In his first year, he spent most of his time blocking, working special teams, and pulling splinters out of his pants.  He was the rookie, and that’s what rookies do.  He had five rushing attempts for a total of 21 yards in four games.  His next year really wasn’t much better, but it sure could have been.  Although he only played in seven games, and his statistics show him with just one carry for thirteen yards, he did a lot more running that year.  Those who were watching back then know why the statistics don’t reflect this.  Ross could run the ball, but he had trouble holding on to it. 

Little, Lynch, and Armstrong were still on the team in 1974, but Ross managed to keep a spot when Anderson and Dawkins were gone.  Jon Keyworth was added to the team for blocking power, and it looked like Ross would really get a chance to show some stuff, even if most of that “stuff” was blocking for Little and Armstrong.  Blocking, as it turned out, was a better way to use Ross. 

A lasting image of Ross, imprinted in my mind, came from the 1974 Thanksgiving Day game in Detroit in front of just about everyone in the entire nation.  He took a handoff, and, as he often did, found a hole.  He tore threw that hole, was running down the field with just one man to beat, and was caught from behind.  If it weren’t  bad enough getting caught from behind, he also dropped the ball.  The Thanksgiving audience witnessed that run, and that one game, but, the truth be told, Bronco fans saw a lot of the same that year.  I have never seen a player where fans worried more about his holding onto the ball than whether or not he would gain yardage.  Every time Ross got the ball, fans were crossing their fingers, clinching their teeth, and hoping he had discovered “stickum.”  There were probably a few teammates wishing the same.  He’d rip off nice runs, but then leave the loaf on the turf.  The Broncos would win that Thanksgiving Day game, but Ross’ career pretty much ended that day.  Technically, he would end the season with one carry for 13 yards, but he should have had a lot more. 
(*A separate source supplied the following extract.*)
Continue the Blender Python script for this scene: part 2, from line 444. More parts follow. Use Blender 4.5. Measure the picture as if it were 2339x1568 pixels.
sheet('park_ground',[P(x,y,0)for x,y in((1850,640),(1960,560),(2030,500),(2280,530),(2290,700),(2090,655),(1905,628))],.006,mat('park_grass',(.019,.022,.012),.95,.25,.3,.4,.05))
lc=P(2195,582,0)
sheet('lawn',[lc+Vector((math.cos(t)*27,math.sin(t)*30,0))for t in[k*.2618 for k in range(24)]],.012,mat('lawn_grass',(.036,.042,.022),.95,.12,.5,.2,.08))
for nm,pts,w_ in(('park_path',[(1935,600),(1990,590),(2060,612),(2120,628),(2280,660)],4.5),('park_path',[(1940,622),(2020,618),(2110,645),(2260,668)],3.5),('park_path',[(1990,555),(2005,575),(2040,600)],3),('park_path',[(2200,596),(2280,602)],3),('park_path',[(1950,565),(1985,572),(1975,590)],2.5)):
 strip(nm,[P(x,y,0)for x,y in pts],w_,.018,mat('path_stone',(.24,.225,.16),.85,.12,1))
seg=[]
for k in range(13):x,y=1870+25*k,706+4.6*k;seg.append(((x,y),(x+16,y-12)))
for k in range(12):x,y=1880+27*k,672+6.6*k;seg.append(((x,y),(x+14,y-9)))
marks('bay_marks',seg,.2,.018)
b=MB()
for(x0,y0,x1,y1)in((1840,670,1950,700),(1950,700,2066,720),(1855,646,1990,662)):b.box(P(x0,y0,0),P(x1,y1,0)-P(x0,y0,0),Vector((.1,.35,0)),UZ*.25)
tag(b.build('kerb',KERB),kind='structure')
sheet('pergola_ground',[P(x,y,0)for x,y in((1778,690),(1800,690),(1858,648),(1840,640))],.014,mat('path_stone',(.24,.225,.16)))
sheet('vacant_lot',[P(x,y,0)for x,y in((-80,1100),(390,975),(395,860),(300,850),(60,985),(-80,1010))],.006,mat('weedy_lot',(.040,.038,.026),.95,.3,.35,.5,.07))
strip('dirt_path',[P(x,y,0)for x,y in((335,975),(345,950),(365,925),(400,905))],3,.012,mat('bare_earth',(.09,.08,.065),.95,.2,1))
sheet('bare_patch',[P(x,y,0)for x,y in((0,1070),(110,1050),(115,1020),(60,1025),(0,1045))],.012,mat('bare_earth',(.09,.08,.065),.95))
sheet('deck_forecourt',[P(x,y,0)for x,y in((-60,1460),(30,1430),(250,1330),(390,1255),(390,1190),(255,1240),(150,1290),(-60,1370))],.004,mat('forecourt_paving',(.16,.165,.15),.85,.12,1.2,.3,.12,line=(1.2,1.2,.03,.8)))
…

He would make the roster again in 1975, and, of course, all fans were still pulling for him.  He had a respectable season, playing in all 14 games and amassing a 9.86 yards per carry average, but his days were already numbered.  He was used mostly for blocking and rarely given the opportunity to touch the pigskin.  In 1976, he was gone, replaced by Jim Kiick, Mike Franckowiak, and Lonnie Perrin.  He ended up playing one, final season in Seattle before moving on to other things, and into football oblivion. 

I imagine he, as do I, wonders what could have been.  He really had some talent, and he showed it when he got the chance.  Unfortunately, he just couldn’t hold on to the ball long enough to make people forget his tendency to lose his grip, and take note of his ability to move his feet.  For many, Oliver Ross is just a faint asterisk or footnote in NFL history, or a forgotten ghost of football past, but I, for one, will never forget, and will always wonder how things might have been different if only Ross could have finished more of his runs the right way.  Shoulda, woulda, and coulda sure buy a lot of dreams in the NFL.